Performance Problems

Good afternoon @Christian_Dahlqvist

I am going to escalate your recommendations and we will try to implement them as soon as possible, I just wanted to clarify a few things in case this implies changing any parameter of what was discussed.

The 4 TB of data is for each HOT node of the 6 that you have, that is, 24TB in the HOT part between the information + the replica.

I will tell you more details and updated information as soon as I have it, thank you for your help!

Sorry to emphasize this again, but doesn't separating the 700TB of total data into more than one indexset have a significant impact on performance? At the end of the day it is like having a SQL with only one monstrous table where all the data is entered in a nutshell.

thanks greetings!

Good afternoon,

We have planned to change the size of the shards for the week of January 2nd, I will tell you the news.

Thank you and merry Christmas!

Good morning,

We will finally implement the changes next week, keeping you informed.

Thanks greetings!

I do not understand this comment/question. Elasticsearch works very differently compared to a SQL database.

Good afternoon,

I know it is not comparable, but I am not sure if it is the most optimal to put everything in the same indexset, because without going any further, sometimes we get warnings about reaching the limit of indexed fields of 1000, therefore if it is divided The information by affinity in different indexsets should a priori be more optimal, right?

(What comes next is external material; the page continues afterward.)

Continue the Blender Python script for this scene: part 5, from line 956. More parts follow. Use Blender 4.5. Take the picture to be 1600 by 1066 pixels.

Regarding the change in the size of the shards, in principle we should have done it but it has become complicated and we have not yet been able to carry it out, I will keep you informed.

Thanks greetings!

Best practice in general is to group data with similar mappings into index sets, and part of this is to avoid mapping explosion with respect to the number of fields. You do not want to go too granular though as you will end up with lots of very small indices and shards, which is very inefficient and hurts performance.

It seems like Graylog only creates a single index set, which may indeed not be optimal. That is however something you would need to address with them.

No, we can really have as many indexsets as we want, Graylog is not a problem for this.

Then I would recommend creating multiple index sets based on how similar the mappings for different types of data are. As retention management is done at the index level, another aspect to consider is to also group data that have the same retention period together.